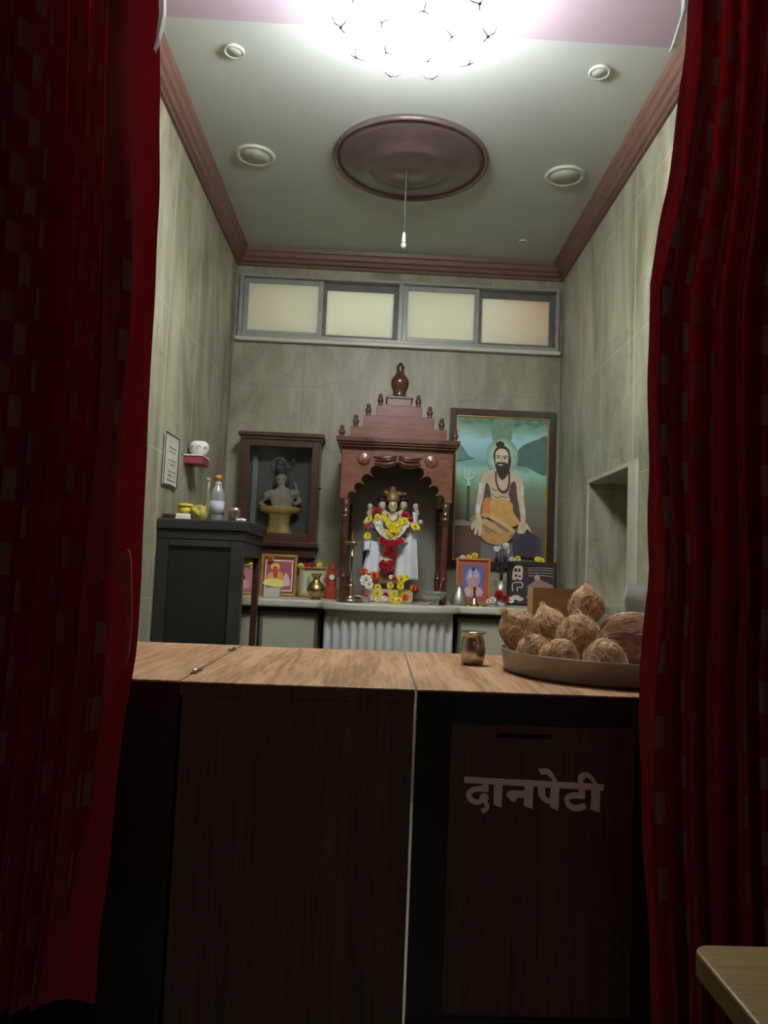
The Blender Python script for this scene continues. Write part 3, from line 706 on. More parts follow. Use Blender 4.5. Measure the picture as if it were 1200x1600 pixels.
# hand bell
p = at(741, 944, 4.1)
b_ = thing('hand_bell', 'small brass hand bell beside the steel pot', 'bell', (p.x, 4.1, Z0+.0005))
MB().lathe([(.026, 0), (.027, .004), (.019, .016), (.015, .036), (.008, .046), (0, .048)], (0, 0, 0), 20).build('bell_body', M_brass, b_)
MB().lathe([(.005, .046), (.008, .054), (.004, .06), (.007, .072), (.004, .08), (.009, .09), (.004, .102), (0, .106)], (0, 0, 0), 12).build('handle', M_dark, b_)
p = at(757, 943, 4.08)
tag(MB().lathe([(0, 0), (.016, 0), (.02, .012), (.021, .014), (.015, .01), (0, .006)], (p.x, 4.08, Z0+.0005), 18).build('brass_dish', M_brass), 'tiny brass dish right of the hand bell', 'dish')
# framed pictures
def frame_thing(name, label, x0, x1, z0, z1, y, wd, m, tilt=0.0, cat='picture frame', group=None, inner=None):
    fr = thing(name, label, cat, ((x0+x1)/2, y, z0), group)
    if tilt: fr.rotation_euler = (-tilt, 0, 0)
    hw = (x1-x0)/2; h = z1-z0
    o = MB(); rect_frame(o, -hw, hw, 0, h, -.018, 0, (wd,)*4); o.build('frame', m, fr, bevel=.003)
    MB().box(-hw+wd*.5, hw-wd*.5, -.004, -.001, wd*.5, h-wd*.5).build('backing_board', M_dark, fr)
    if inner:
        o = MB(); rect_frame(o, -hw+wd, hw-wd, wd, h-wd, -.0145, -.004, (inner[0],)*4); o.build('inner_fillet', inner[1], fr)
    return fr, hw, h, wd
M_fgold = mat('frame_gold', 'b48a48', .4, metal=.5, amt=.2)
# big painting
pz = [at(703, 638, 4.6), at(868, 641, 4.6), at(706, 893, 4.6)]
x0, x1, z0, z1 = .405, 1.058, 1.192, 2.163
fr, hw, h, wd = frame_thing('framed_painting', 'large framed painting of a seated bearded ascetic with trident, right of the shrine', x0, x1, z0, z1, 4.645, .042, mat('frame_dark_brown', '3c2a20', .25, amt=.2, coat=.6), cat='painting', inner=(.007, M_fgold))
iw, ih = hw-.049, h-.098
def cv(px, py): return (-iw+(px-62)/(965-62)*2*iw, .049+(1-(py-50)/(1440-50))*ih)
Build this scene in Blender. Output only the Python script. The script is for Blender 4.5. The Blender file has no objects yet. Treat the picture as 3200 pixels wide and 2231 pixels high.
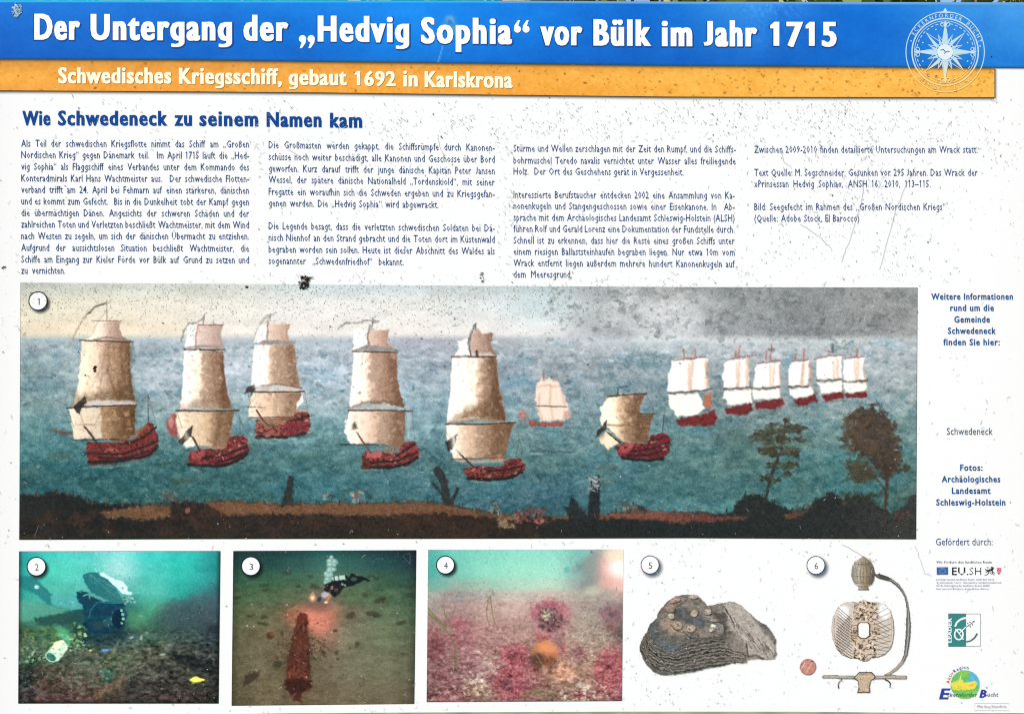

----

• **Work to complete**: Print all of the entries word for word. Omit the pictures they contain.

• **Written answer**:
The Blender Python script for this scene continues. Write part 3, from line 706 on. More parts follow. Use Blender 4.5. Measure the picture as if it were 1200x1600 pixels.
# hand bell
p = at(741, 944, 4.1)
b_ = thing('hand_bell', 'small brass hand bell beside the steel pot', 'bell', (p.x, 4.1, Z0+.0005))
MB().lathe([(.026, 0), (.027, .004), (.019, .016), (.015, .036), (.008, .046), (0, .048)], (0, 0, 0), 20).build('bell_body', M_brass, b_)
MB().lathe([(.005, .046), (.008, .054), (.004, .06), (.007, .072), (.004, .08), (.009, .09), (.004, .102), (0, .106)], (0, 0, 0), 12).build('handle', M_dark, b_)
p = at(757, 943, 4.08)
tag(MB().lathe([(0, 0), (.016, 0), (.02, .012), (.021, .014), (.015, .01), (0, .006)], (p.x, 4.08, Z0+.0005), 18).build('brass_dish', M_brass), 'tiny brass dish right of the hand bell', 'dish')
# framed pictures
def frame_thing(name, label, x0, x1, z0, z1, y, wd, m, tilt=0.0, cat='picture frame', group=None, inner=None):
    fr = thing(name, label, cat, ((x0+x1)/2, y, z0), group)
    if tilt: fr.rotation_euler = (-tilt, 0, 0)
    hw = (x1-x0)/2; h = z1-z0
    o = MB(); rect_frame(o, -hw, hw, 0, h, -.018, 0, (wd,)*4); o.build('frame', m, fr, bevel=.003)
    MB().box(-hw+wd*.5, hw-wd*.5, -.004, -.001, wd*.5, h-wd*.5).build('backing_board', M_dark, fr)
    if inner:
        o = MB(); rect_frame(o, -hw+wd, hw-wd, wd, h-wd, -.0145, -.004, (inner[0],)*4); o.build('inner_fillet', inner[1], fr)
    return fr, hw, h, wd
M_fgold = mat('frame_gold', 'b48a48', .4, metal=.5, amt=.2)
# big painting
pz = [at(703, 638, 4.6), at(868, 641, 4.6), at(706, 893, 4.6)]
x0, x1, z0, z1 = .405, 1.058, 1.192, 2.163
fr, hw, h, wd = frame_thing('framed_painting', 'large framed painting of a seated bearded ascetic with trident, right of the shrine', x0, x1, z0, z1, 4.645, .042, mat('frame_dark_brown', '3c2a20', .25, amt=.2, coat=.6), cat='painting', inner=(.007, M_fgold))
iw, ih = hw-.049, h-.098
def cv(px, py): return (-iw+(px-62)/(965-62)*2*iw, .049+(1-(py-50)/(1440-50))*ih)
Build this scene in Blender. Output only the Python script. The script is for Blender 4.5. The Blender file has no objects yet. Treat the picture as 3200 pixels wide and 2231 pixels high.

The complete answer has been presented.